Speech by FS at opening ceremony of Hong Kong International Wine & Spirits Fair (English only) (with photos/video)

     Following is the speech by the Financial Secretary, Mr John C Tsang, at the opening ceremony of the Hong Kong International Wine & Spirits Fair at the Hong Kong Convention and Exhibition Centre this morning (November 5):

Margaret (Fong), Your Excellency, distinguished guests, ladies and gentlemen,

     Good morning.

     I am pleased to join you all here today for the opening ceremony of the eighth Hong Kong International Wine & Spirits Fair. Of course, I'm always pleased to join any delegation, large or small, where corks and "Cheers" rain, and fine wine and spirits flow.

     So a warm welcome to you all, especially our good friends from Portugal, this year's wine fair Partner Country. As a nation, Portugal uncorks well above its population. Indeed, it's Europe's fifth largest vinho producer and, at last bottle count, the world's 11th largest.

     The Portuguese, and most everyone here, I'm sure, subscribe to the "God and wine" theory propounded by no less a propounder than Benjamin Franklin: "Wine," said Mr Electricity, "is constant proof that God loves us, and loves to see us happy."

     I know we all drink to that, and much else, in due course.

     First, a wine word or two about Hong Kong and our vinous progress. I'm pleased to note that Hong Kong runs the world's first accreditation scheme for wine storage facilities. And our Customs stands guard against counterfeit wines. Together, that adds up to confidence in the wine that we sell here in Hong Kong.

     Trust, in turn, boosts trade. In 2014, we imported HK$8.4 billion worth of wine, up 5 per cent over the previous year. We also re-exported HK$2.4 billion worth of wine over the same period. And that was up a whopping 52 per cent over 2013 re-exports.

     Those numbers mean business. They underline Hong Kong's standing as the region's wine hub, a position that we've held since I completely did away with the wine duty seven years ago.

     More good news. We remain the world's largest wine auction centre, hammering home more than HK$800 million worth of wine last year.

     Allow me here to revisit our re-exports, which, I believe, make some compelling points. Of the HK$2.4 billion in wine re-exports last year, HK$1.5 billion went to the Mainland of China, an increase of 87 per cent, year on year.

     From that startling upsurge, I draw three conclusions:

     First, I see a growing demand on the Mainland, a healthy development of the hugely promising wine market at our doorstep.

     Second, I see a growing Mainland preference for consuming wine from trendsetting Hong Kong. But more than following our vogue for wine, Mainlanders trust our taste, they trust our integrity.

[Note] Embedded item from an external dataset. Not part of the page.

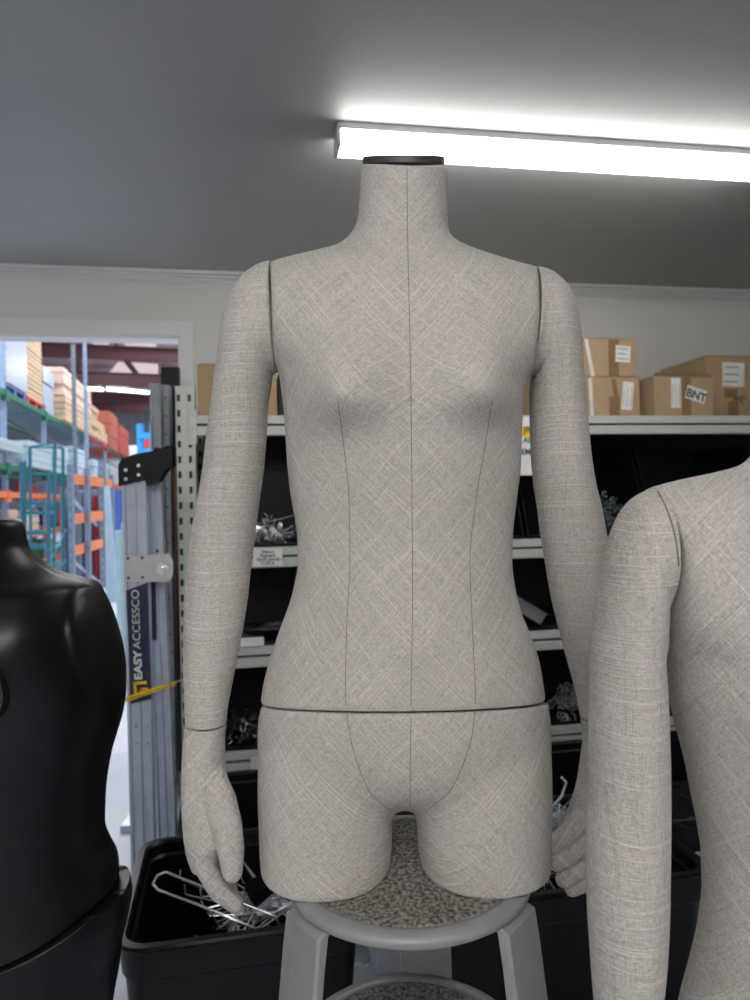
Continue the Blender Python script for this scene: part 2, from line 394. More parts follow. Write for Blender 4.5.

     And third, I see prodigious wine prospects under the visionary and far-reaching "Belt and Road" initiative spearheaded by President Xi of China.

     For those of you not yet familiar with the "Belt and Road", it promotes connectivity and the free flow of goods among more than 60 countries spanning Asia, Europe and Africa.

     The ancient Silk Road carried wine to China centuries ago. Today, it is Hong Kong that channels the flow of wine. Our world-class infrastructure connects the Mainland and other "Belt and Road" economies, and well beyond. We open doors, we open bottles.

     Let me share with you one last piece of news that I think is worth saluting.

     We have expanded our customs facilitation scheme for wine entering the Mainland through Hong Kong. Wine now enjoys instant clearance when it goes from Hong Kong to Beijing, Shanghai, Tianjin, Guangzhou or Shenzhen.

     Ladies and gentlemen, it's time to hit the booths and discover the world, a world of wine, a world of spirits, and the cultures, companies and people who bring them to happy life.

     My thanks to the Hong Kong Trade Development Council for once again organising one of the world's great business, and pleasure, fairs.